Success, she said, is "different for everyone."

"For me," she added, "it's doing my best. Obviously, I am not saying I don't appreciate gold medals or world records or winning. I don't think that should define a career. For me, that doesn't define a career."

She also said, "One of the most frustrating things for me, after watching a competition or the broadcast of something, is when the announcer says, 'How disappointing for so-and-so -- they get the silver medal.'

"I don't think anyone but the athlete gets to decide that. It's a dangerous message to kids to tell them they have to win to be successful. There's only one winner in every event. If everyone else is a failure, what are we doing?"

Think back, she said, to the 2008 Summer Games in Beijing, and the men's 200-meter freestyle. Michael Phelps won, and set a new world record. "The silver medalist in the 200 free," Park Tae-Hwan of South Korea -- "wasn't he successful?"

She paused. "Because he was beaten by Michael, that doesn't mean he wasn't successful."

Another pause. "If you can say you did your best, that's all you can do."
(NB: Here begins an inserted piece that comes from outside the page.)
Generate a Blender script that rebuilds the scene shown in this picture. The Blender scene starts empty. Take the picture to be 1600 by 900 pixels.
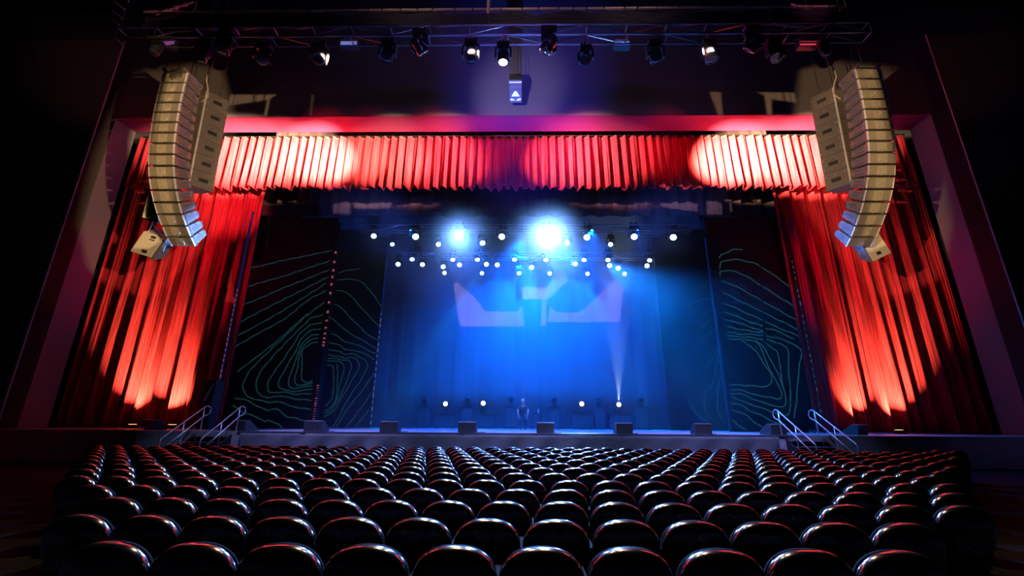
import bpy, bmesh, math, random
from mathutils import Vector, Matrix, Quaternion

random.seed(7)
scene = bpy.context.scene
COL = scene.collection
PI = math.pi

# ------------------------------------------------------------------ camera
FPX = 680.0
EYE = Vector((0, 0, 1.62))
PITCH, YAW, ROLL = math.radians(16.8), math.radians(.95), math.radians(.4)
ROT = (Matrix.Rotation(YAW, 3, 'Z') @ Matrix.Rotation(PI / 2 + PITCH, 3, 'X') @ Matrix.Rotation(ROLL, 3, 'Z'))
cam_d = bpy.data.cameras.new('camera')
cam = bpy.data.objects.new('camera', cam_d)
COL.objects.link(cam)
cam_d.sensor_width = 36
cam_d.lens = 36 * FPX / 1600
cam_d.clip_end = 300
cam.matrix_world = Matrix.Translation(EYE) @ ROT.to_4x4()
scene.camera = cam


def at(px, py, Y=None, Z=None, X=None):
    """world point seen at photo pixel (px, py) on the plane Y=, Z= or X="""
    d = ROT @ Vector(((px - 800) / FPX, -(py - 450) / FPX, -1))
    t = Y / d.y if Y is not None else ((Z - EYE.z) / d.z if Z is not None else X / d.x)
    return EYE + d * t


# ------------------------------------------------------------------ world, exposure
scene.view_settings.view_transform = 'Standard'
scene.view_settings.look = 'None'
scene.view_settings.gamma = 1
scene.view_settings.use_curve_mapping = False
scene.view_settings.exposure = 0.0
scene.cycles.max_bounces = 6
scene.cycles.diffuse_bounces = 3
scene.cycles.glossy_bounces = 3
scene.cycles.sample_clamp_indirect = 4
wd = bpy.data.worlds.new('hall_dark')
scene.world = wd
wd.use_nodes = True
wd.node_tree.nodes['Background'].inputs[0].default_value = (.0006, .0006, .003, 1)
wd.node_tree.nodes['Background'].inputs[1].default_value = 1.0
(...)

And enjoy it along the way -- you have to enjoy it along the way. There's so much attention in a sport such as swimming to the peak moment that is the Olympic Games. But the focus on that moment, even if it's understandable, ignores all that it takes to get there.

"I love training," Coughlin said. "I love pushing myself every day. I love working out."

Soon enough, it will be summer, and the world championships in Shanghai will be here. For Coughlin, that meet in Michigan was not only her first long-course meet of the year, it made for her first long-course meet since last summer.

Those second-place finishes behind Vollmer, who is herself of course an excellent swimmer -- in each of the two races, they came by about a half a second. Come on. It's April.

Again from her Twitter feed -- Teri McKeever, her coach, had told her to "fly & die" in the 100 free, which she did, finishing in 54.93, just back of Vollmer's 54.52. "Great start to the longcourse season," Coughlin wrote.

She said, "If you're going to be sad you lost a race -- how many people are in a race? 200? 199 are going to cry about it? I've been competing for 20 years. If I freaked out about little things I would have gone crazy by now."

No crazy here. It's all good.

Her times were good. Her strokes "felt great." Overall, she said, "I was really, really happy."